Le second commentaire est celui de saint Irénée de Lyon, figure bien plus recommandable et chaleureusement recommandée. Saint Irénée, grec d’origine païenne, tient à peu près le même discours que Tertullien. Il explique en parlant de Jésus : « Cette parabole indiquait clairement sa venue par les prophètes, par lesquels il était venu maintes fois chercher chez eux – les Juifs – le fruit de la justice sans le trouver ; elle indiquait aussi que le figuier serait coupé pour la raison qui vient d’être dite. » Pour Irénée, le figuier est également coupé, mais il ne s’agit pas tant d’Israël ou des Juifs dans leur ensemble que de la part récalcitrante du peuple dans l’obéissance à la Loi, la part rétive à la prédication des prophètes comme à celle de Jésus. Car il précise un peu plus loin qu’Abraham, Isaac et Jacob et les prophètes appartiennent au Royaume des cieux. On comprend que les Juifs qui s’inscrivent vraiment dans la Loi et les Prophètes sont justes aux yeux de Dieu : ils produisent des fruits. Irénée est porté à garder ouverte la possibilité d’un salut pour les Juifs du fait que lui-même a reçu la foi d’une communauté composée de judéo-chrétiens, dont saint Polycarpe son maître était. Les judéo-chrétiens, rappelons-le, continuaient d’observer la Loi de Moïse tout en ayant la foi en Jésus. Irénée prit d’ailleurs leur défense contre le Pape Victor, qui voulait les exclure de l’Église. On peut donc comprendre qu’avec Irénée le figuier est davantage émondé que déraciné. Il n’y a qu’un seul figuier de Dieu, appelé à porter du fruit, et une bonne part en donne.
 
Mon troisième et dernier commentaire est celui de l’Apocalypse de Pierre. Il s’agit d’un texte autrefois lu dans l’Église, mais qui finalement a été rangé parmi les apocryphes. De fait, il a été écrit par un judéo-chrétien originaire de Jérusalem. Évidemment pour ce commentateur, il est impossible d’affirmer simplement que le figuier représente tout Israël. Sinon, il couperait lui-même la branche sur laquelle il est assis, puisqu’il est juif ! En fait, pour lui, le figuier est bien Israël – jusque-là il est d’accord avec Tertullien et Irénée – mais les fruits du figuier sont les chrétiens martyrisés pour leur foi. Surprise ! Tout d’un coup, le figuier a été baptisé : il était juif, et maintenant – tout en restant Juif – il est devenu chrétien. Ce commentaire est très intéressant, parce qu’il lit la parabole de Jésus avec une grande confiance dans la parole du Vigneron, qui est Jésus. Le judéo-chrétien a compris et il sait que ce vigneron qui va bêcher la terre et mettre du fumier, va faire en sorte que ce figuier stérile va porter du fruit. Car le Christ est venu pour les pécheurs, les convertir et qu’ils portent du fruit.

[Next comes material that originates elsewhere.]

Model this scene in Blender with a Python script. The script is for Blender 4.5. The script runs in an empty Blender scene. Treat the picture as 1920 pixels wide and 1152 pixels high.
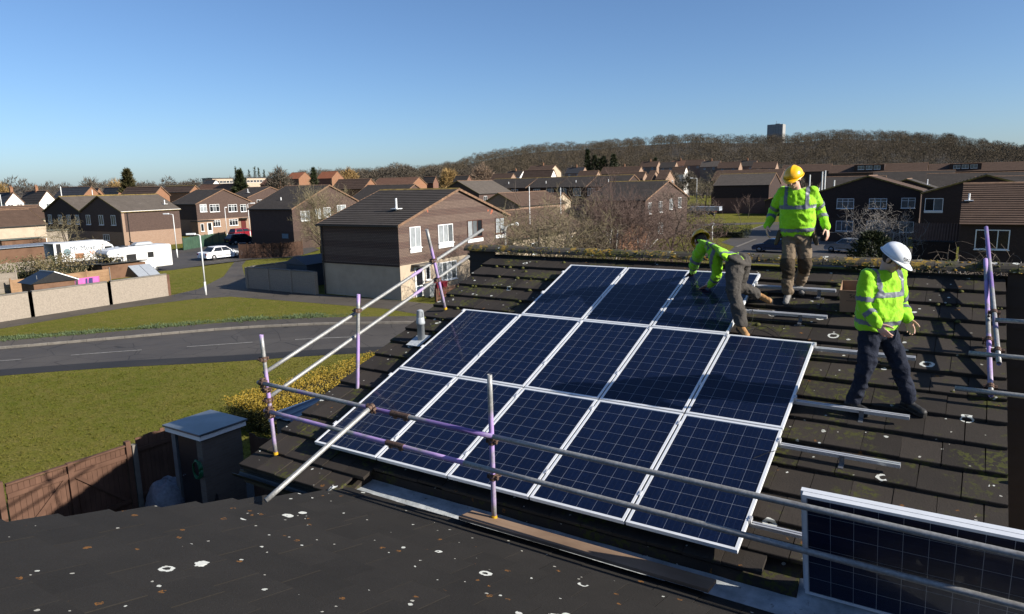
import bpy, bmesh, math, random
import numpy as np
from mathutils import Vector, Matrix
# ------------------------------------------------------------------ scene, camera, sky, sun
SC = bpy.context.scene
COL = SC.collection
W = np.array([[0.8412477, 0.5401309, -0.0236833], [0.0753993, -0.1605854, -0.9841378], [-0.5353664, 0.826118, -0.1758176]])
CAM = np.array([6.43193, -5.46954, 8.0])
FPX = 1319.876
GZ = 4.96371            # height of the lower edge of the panel array
PA = 0.341703             # roof pitch
cam = bpy.data.cameras.new('camera'); cam_ob = bpy.data.objects.new('camera', cam); COL.objects.link(cam_ob)
cam.sensor_width = 36.0; cam.lens = FPX / 1920.0 * 36.0; cam.clip_start = 0.05; cam.clip_end = 20000.0
rt = W.T @ np.array([1.0, 0, 0]); up = W.T @ np.array([0, -1.0, 0]); bk = W.T @ np.array([0, 0, -1.0])
cam_ob.matrix_world = Matrix(((rt[0], up[0], bk[0], CAM[0]), (rt[1], up[1], bk[1], CAM[1]), (rt[2], up[2], bk[2], CAM[2]), (0, 0, 0, 1)))
SC.camera = cam_ob
SUN_AZ = math.radians(9.0)        # from +X towards +Y
SUN_EL = math.radians(27.0)
sdir = Vector((math.cos(SUN_EL) * math.cos(SUN_AZ), math.cos(SUN_EL) * math.sin(SUN_AZ), math.sin(SUN_EL)))
world = bpy.data.worlds.new('World'); SC.world = world; world.use_nodes = True
wn = world.node_tree.nodes; wl = world.node_tree.links; wn.clear()
sky = wn.new('ShaderNodeTexSky'); sky.sky_type = 'NISHITA'; sky.sun_disc = False
sky.sun_elevation = SUN_EL; sky.sun_rotation = math.pi / 2 - SUN_AZ
sky.altitude = 0.0; sky.air_density = 0.8; sky.dust_density = 0.75; sky.ozone_density = 5.5
bg = wn.new('ShaderNodeBackground'); bg.inputs['Strength'].default_value = 0.078
wo = wn.new('ShaderNodeOutputWorld'); wl.new(sky.outputs[0], bg.inputs[0]); wl.new(bg.outputs[0], wo.inputs[0])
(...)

Pourquoi ce commentateur peut-il affirmer cela ? Comme il est judéo-chrétien, il connaît par cœur son Livre du Lévitique, où on lit le commandement suivant, au chapitre 19 : « Lorsque vous serez entrés dans ce pays et que vous aurez planté n’importe quel arbre fruitier, vous considérerez ses fruits comme interdits. Pendant trois ans, ils seront pour vous chose interdite, on n’en mangera pas. La quatrième année, tous ses fruits seront consacrés dans une fête de louange au Seigneur. La cinquième année, vous pourrez manger ses fruits et profiter de ses produits. Je suis le Seigneur votre Dieu. » 

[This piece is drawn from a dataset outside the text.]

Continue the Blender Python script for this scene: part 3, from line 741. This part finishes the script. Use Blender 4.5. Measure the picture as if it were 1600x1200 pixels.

Nous reconnaissons la chronologie de la parabole de Jésus, qui est donc un commentaire de ce passage du Lévitique. Et cela est d’autant plus vrai que saint Luc nous dit que le Maître parle non pas à son « vigneron », mais très exactement à son « cultivateur de la vigne » - où le terme « cultivateur » évoque en hébreu aussi bien l’« agriculteur » que « celui qui rend un culte ». Dans la parabole le viti-culteur intervient justement pour la quatrième année, celle où les fruits attendus doivent être consacrés et offerts à Dieu en culte d’action de grâce. Et ensuite seulement, les fruits qui seront donnés par l’arbre pourront être consommés ou employés comme semences, avec la promesse d’une grande fécondité. Notre commentateur judéo-chrétien évidemment sait cela ; mais ce n’est pas évident pour Irénée, et encore moins pour Tertullien, qui ne sont pas juifs.
 
Finalement, que retenir de la parabole de Jésus ? Jésus dit que le peuple d’Israël est semblable à un figuier. D’une certaine façon, qu’il donne des fruits ou qu’il n’en donne pas pendant trois ans, n’est pas déterminant, puisque selon la Loi, durant cette période, le Maître ne peut pas les exiger. En revanche il peut déjà s’inquiéter de ce que le figuier demeure stérile. Arrive la quatrième année, qui est celle de l’offrande. Là, il est nécessaire que le figuier donne du fruit. Jésus, qui est le Viticulteur, va labourer la terre, la fumer et son action rédemptrice va porter du fruit – pour le judéo-chrétien, c’est évident – de sorte que l’offrande prescrite par la Loi puisse être faite par lui. Cette offrande, c’est d’abord celle de lui-même, de sa propre humanité en tant que Fils de David, puis avec lui ce sont les chrétiens, et en premier lieu les judéo-chrétiens, bien sûr. C’est ainsi que le figuier donne de nombreux fruits : les justes qui étant juifs vivent dans l’obéissance à la Loi, les patriarches et les prophètes, et ceux qui n’étant pas juifs vivent par la foi au Christ, les saints et les martyrs. Le figuier qui est Israël, est aussi devenu l’Église, inséparablement, par l’action de grâce du Viticulteur ; ainsi porte-t-il du fruit en abondance, pour la plus grande joie du Maître.